**Given problem**
Take the data that follows and retype it word for word.

**Information supplied**
━━━━━━━━

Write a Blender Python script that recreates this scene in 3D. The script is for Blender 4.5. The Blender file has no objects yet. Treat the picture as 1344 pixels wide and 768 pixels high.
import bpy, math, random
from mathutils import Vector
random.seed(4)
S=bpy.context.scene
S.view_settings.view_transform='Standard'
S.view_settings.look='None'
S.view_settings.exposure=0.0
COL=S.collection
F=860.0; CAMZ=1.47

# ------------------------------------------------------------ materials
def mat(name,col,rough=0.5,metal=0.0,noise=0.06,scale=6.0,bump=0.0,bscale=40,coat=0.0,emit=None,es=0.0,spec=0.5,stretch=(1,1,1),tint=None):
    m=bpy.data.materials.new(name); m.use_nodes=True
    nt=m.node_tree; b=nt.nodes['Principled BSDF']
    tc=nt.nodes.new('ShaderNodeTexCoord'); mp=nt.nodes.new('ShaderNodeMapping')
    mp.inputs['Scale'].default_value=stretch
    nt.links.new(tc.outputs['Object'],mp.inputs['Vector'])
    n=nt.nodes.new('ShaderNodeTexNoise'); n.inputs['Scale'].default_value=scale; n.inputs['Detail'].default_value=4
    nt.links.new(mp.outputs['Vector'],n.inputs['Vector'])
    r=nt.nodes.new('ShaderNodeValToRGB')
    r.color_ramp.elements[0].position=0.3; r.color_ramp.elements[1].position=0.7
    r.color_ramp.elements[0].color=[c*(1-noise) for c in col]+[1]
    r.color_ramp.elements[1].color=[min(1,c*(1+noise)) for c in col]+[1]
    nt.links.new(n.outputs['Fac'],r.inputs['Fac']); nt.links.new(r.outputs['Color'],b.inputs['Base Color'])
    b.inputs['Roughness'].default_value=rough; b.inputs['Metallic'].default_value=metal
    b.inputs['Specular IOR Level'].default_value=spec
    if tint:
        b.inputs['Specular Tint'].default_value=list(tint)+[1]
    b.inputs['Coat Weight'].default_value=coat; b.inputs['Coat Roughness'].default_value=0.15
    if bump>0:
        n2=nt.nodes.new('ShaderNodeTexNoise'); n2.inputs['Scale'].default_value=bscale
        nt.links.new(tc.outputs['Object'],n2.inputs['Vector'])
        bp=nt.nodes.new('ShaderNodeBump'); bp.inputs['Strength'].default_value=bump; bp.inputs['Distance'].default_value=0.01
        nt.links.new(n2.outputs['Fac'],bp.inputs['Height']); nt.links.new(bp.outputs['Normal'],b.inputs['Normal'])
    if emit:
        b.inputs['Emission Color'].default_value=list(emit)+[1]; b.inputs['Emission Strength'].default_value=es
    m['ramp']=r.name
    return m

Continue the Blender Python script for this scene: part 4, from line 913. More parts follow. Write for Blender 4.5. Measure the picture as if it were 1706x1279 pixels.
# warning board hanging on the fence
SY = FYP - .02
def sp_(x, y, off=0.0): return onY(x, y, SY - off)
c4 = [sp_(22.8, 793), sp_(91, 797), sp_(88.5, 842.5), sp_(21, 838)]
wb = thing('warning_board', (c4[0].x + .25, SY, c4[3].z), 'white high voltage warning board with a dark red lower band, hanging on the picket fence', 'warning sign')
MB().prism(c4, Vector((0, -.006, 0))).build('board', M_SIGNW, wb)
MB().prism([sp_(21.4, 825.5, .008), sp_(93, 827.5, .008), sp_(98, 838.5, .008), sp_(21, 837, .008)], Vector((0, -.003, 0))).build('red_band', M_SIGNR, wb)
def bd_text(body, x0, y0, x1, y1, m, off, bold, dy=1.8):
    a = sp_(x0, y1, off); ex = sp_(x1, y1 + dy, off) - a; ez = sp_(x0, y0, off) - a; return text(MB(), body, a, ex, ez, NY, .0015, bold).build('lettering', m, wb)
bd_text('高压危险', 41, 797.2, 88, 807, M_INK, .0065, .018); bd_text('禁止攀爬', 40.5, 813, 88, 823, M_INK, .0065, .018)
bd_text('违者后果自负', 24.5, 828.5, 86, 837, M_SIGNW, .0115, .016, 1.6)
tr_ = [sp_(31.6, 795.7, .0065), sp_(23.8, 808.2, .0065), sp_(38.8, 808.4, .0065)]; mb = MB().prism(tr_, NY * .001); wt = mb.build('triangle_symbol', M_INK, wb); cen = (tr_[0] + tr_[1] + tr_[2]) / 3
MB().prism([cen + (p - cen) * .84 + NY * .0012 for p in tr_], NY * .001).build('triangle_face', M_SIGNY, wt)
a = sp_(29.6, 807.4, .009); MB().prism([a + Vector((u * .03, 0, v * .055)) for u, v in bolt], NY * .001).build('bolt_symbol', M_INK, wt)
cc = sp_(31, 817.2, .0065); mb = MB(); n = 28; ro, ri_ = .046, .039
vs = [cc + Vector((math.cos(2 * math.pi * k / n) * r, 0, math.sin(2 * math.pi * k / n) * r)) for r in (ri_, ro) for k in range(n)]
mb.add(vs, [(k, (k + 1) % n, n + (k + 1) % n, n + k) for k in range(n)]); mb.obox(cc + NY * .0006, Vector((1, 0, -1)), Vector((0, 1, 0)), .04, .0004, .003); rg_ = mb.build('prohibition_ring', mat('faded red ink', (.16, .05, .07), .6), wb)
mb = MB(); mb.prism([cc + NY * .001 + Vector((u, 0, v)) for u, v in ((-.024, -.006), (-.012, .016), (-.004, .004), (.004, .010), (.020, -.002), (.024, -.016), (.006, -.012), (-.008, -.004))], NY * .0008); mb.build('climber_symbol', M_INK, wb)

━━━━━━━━

**Correct response**
Write a Blender Python script that recreates this scene in 3D. The script is for Blender 4.5. The Blender file has no objects yet. Treat the picture as 1344 pixels wide and 768 pixels high.
import bpy, math, random
from mathutils import Vector
random.seed(4)
S=bpy.context.scene
S.view_settings.view_transform='Standard'
S.view_settings.look='None'
S.view_settings.exposure=0.0
COL=S.collection
F=860.0; CAMZ=1.47

# ------------------------------------------------------------ materials
def mat(name,col,rough=0.5,metal=0.0,noise=0.06,scale=6.0,bump=0.0,bscale=40,coat=0.0,emit=None,es=0.0,spec=0.5,stretch=(1,1,1),tint=None):
    m=bpy.data.materials.new(name); m.use_nodes=True
    nt=m.node_tree; b=nt.nodes['Principled BSDF']
    tc=nt.nodes.new('ShaderNodeTexCoord'); mp=nt.nodes.new('ShaderNodeMapping')
    mp.inputs['Scale'].default_value=stretch
    nt.links.new(tc.outputs['Object'],mp.inputs['Vector'])
    n=nt.nodes.new('ShaderNodeTexNoise'); n.inputs['Scale'].default_value=scale; n.inputs['Detail'].default_value=4
    nt.links.new(mp.outputs['Vector'],n.inputs['Vector'])
    r=nt.nodes.new('ShaderNodeValToRGB')
    r.color_ramp.elements[0].position=0.3; r.color_ramp.elements[1].position=0.7
    r.color_ramp.elements[0].color=[c*(1-noise) for c in col]+[1]
    r.color_ramp.elements[1].color=[min(1,c*(1+noise)) for c in col]+[1]
    nt.links.new(n.outputs['Fac'],r.inputs['Fac']); nt.links.new(r.outputs['Color'],b.inputs['Base Color'])
    b.inputs['Roughness'].default_value=rough; b.inputs['Metallic'].default_value=metal
    b.inputs['Specular IOR Level'].default_value=spec
    if tint:
        b.inputs['Specular Tint'].default_value=list(tint)+[1]
    b.inputs['Coat Weight'].default_value=coat; b.inputs['Coat Roughness'].default_value=0.15
    if bump>0:
        n2=nt.nodes.new('ShaderNodeTexNoise'); n2.inputs['Scale'].default_value=bscale
        nt.links.new(tc.outputs['Object'],n2.inputs['Vector'])
        bp=nt.nodes.new('ShaderNodeBump'); bp.inputs['Strength'].default_value=bump; bp.inputs['Distance'].default_value=0.01
        nt.links.new(n2.outputs['Fac'],bp.inputs['Height']); nt.links.new(bp.outputs['Normal'],b.inputs['Normal'])
    if emit:
        b.inputs['Emission Color'].default_value=list(emit)+[1]; b.inputs['Emission Strength'].default_value=es
    m['ramp']=r.name
    return m

Continue the Blender Python script for this scene: part 4, from line 913. More parts follow. Write for Blender 4.5. Measure the picture as if it were 1706x1279 pixels.
# warning board hanging on the fence
SY = FYP - .02
def sp_(x, y, off=0.0): return onY(x, y, SY - off)
c4 = [sp_(22.8, 793), sp_(91, 797), sp_(88.5, 842.5), sp_(21, 838)]
wb = thing('warning_board', (c4[0].x + .25, SY, c4[3].z), 'white high voltage warning board with a dark red lower band, hanging on the picket fence', 'warning sign')
MB().prism(c4, Vector((0, -.006, 0))).build('board', M_SIGNW, wb)
MB().prism([sp_(21.4, 825.5, .008), sp_(93, 827.5, .008), sp_(98, 838.5, .008), sp_(21, 837, .008)], Vector((0, -.003, 0))).build('red_band', M_SIGNR, wb)
def bd_text(body, x0, y0, x1, y1, m, off, bold, dy=1.8):
    a = sp_(x0, y1, off); ex = sp_(x1, y1 + dy, off) - a; ez = sp_(x0, y0, off) - a; return text(MB(), body, a, ex, ez, NY, .0015, bold).build('lettering', m, wb)
bd_text('高压危险', 41, 797.2, 88, 807, M_INK, .0065, .018); bd_text('禁止攀爬', 40.5, 813, 88, 823, M_INK, .0065, .018)
bd_text('违者后果自负', 24.5, 828.5, 86, 837, M_SIGNW, .0115, .016, 1.6)
tr_ = [sp_(31.6, 795.7, .0065), sp_(23.8, 808.2, .0065), sp_(38.8, 808.4, .0065)]; mb = MB().prism(tr_, NY * .001); wt = mb.build('triangle_symbol', M_INK, wb); cen = (tr_[0] + tr_[1] + tr_[2]) / 3
MB().prism([cen + (p - cen) * .84 + NY * .0012 for p in tr_], NY * .001).build('triangle_face', M_SIGNY, wt)
a = sp_(29.6, 807.4, .009); MB().prism([a + Vector((u * .03, 0, v * .055)) for u, v in bolt], NY * .001).build('bolt_symbol', M_INK, wt)
cc = sp_(31, 817.2, .0065); mb = MB(); n = 28; ro, ri_ = .046, .039
vs = [cc + Vector((math.cos(2 * math.pi * k / n) * r, 0, math.sin(2 * math.pi * k / n) * r)) for r in (ri_, ro) for k in range(n)]
mb.add(vs, [(k, (k + 1) % n, n + (k + 1) % n, n + k) for k in range(n)]); mb.obox(cc + NY * .0006, Vector((1, 0, -1)), Vector((0, 1, 0)), .04, .0004, .003); rg_ = mb.build('prohibition_ring', mat('faded red ink', (.16, .05, .07), .6), wb)
mb = MB(); mb.prism([cc + NY * .001 + Vector((u, 0, v)) for u, v in ((-.024, -.006), (-.012, .016), (-.004, .004), (.004, .010), (.020, -.002), (.024, -.016), (.006, -.012), (-.008, -.004))], NY * .0008); mb.build('climber_symbol', M_INK, wb)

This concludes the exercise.